The setting helps explain why the fire drew such a large and urgent response. Ontario sits in the Inland Empire, one of the country’s busiest logistics corridors, where giant warehouse buildings line industrial streets near rail lines, freeways and residential neighborhoods. This facility handled paper products, and those contents gave the fire an enormous fuel load. Fire officials escalated the incident to six alarms and brought in support from multiple agencies. Some reports put the number of firefighters at around 175. As the fire burned through the night and into the morning, smoke drifted over nearby homes and ash fell across surrounding streets and yards. Officials warned that children, older adults and others sensitive to poor air quality should stay inside while crews worked the scene. Kimberly-Clark said in a statement that safety was its top priority and that there were no reported injuries. The company also said the Ontario site was operated by a third-party partner and that it was working with that partner and local authorities. The company had not, by Tuesday evening, publicly described how the loss of the warehouse might affect supply lines, though the building’s size suggests it played a significant role in regional distribution.
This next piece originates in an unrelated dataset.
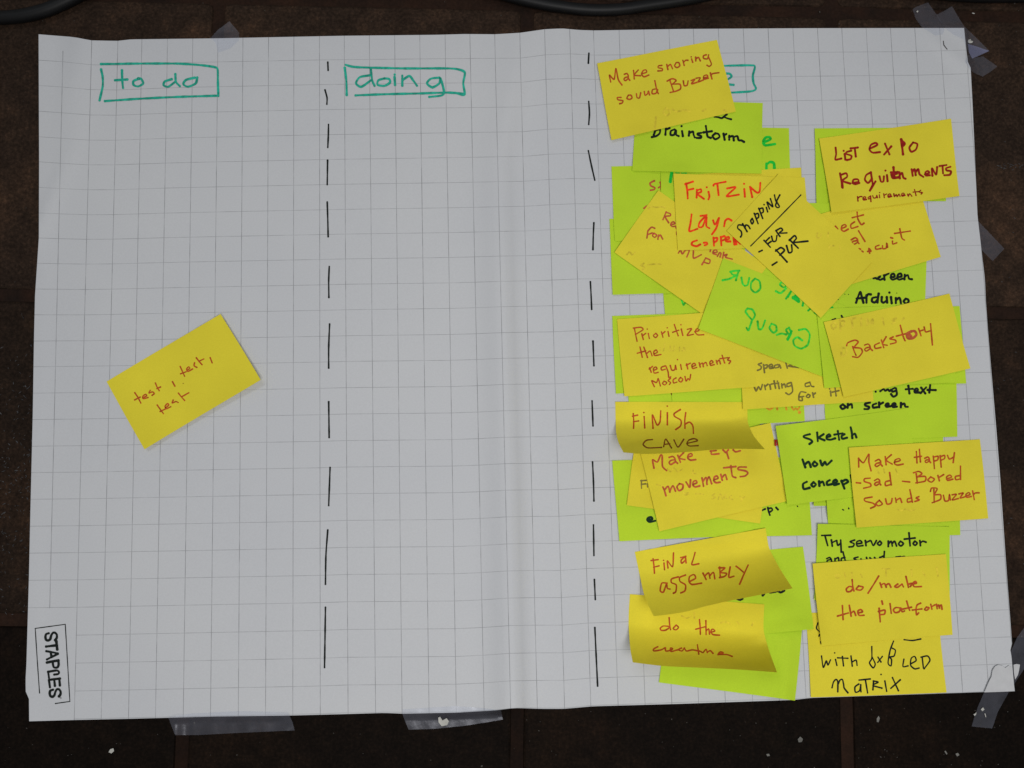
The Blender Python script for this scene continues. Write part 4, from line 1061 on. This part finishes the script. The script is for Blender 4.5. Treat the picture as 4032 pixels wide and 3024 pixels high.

The legal case was moving quickly even as the fire scene remained active. Local reports said Abdulkarim was facing multiple felony arson counts, though authorities had not yet publicly released a full charging document detailing each allegation by Tuesday night. Investigators still have to process a dangerous and unstable burn site, a step that can take time after a major warehouse collapse because crews must first cool hotspots, secure damaged sections and preserve potential evidence. That means fire investigators and prosecutors will likely continue refining the timeline of the blaze over the next several days. Officials also said firefighters expected to remain at the scene overnight for mop-up work and monitoring. Further court action, including a first appearance or arraignment date, had not been widely published in the initial public updates. In the near term, the next steps are likely to include a formal prosecutorial filing, deeper cause-and-origin work inside the ruined warehouse and additional statements from the companies involved about operations, losses and employee status. Until then, some of the most important parts of the case remain provisional, including motive, method and whether investigators believe anyone else played a role.

By Tuesday morning, the destruction had become a landmark across the neighborhood. Television helicopter video showed a long, dark roofline torn open by flame, thick black smoke rising into the sky and streams of water arcing from ladder trucks toward the structure. Burned scraps of paper could be seen blowing into nearby residential areas, a reminder of both what had been stored inside and how forcefully the blaze moved through the site. The contrast was stark: a warehouse built to move everyday items such as tissues and diapers had become the center of a major fire and criminal investigation before sunrise. Ontario officials described the operation as both a firefight and an evidence scene, and those dual roles shaped the response. Fire crews had to keep the public away from smoke, ash and collapse hazards while detectives and fire investigators began piecing together how the blaze began. Kimberly-Clark’s brief public statement remained focused on worker safety and cooperation with authorities. Local residents watching the smoke from across the street were left with a more immediate image: one of the region’s giant warehouse boxes reduced to twisted steel, blackened debris and smoldering piles still giving off heat hours after the first call.

As of late Tuesday, no injuries had been reported, one employee was in custody on arson suspicion, and crews were still working the remains of the warehouse. The next milestone is expected to come when prosecutors formally outline the charges and investigators release more detail on how the fire started.

Author note: Last updated April 8, 2026.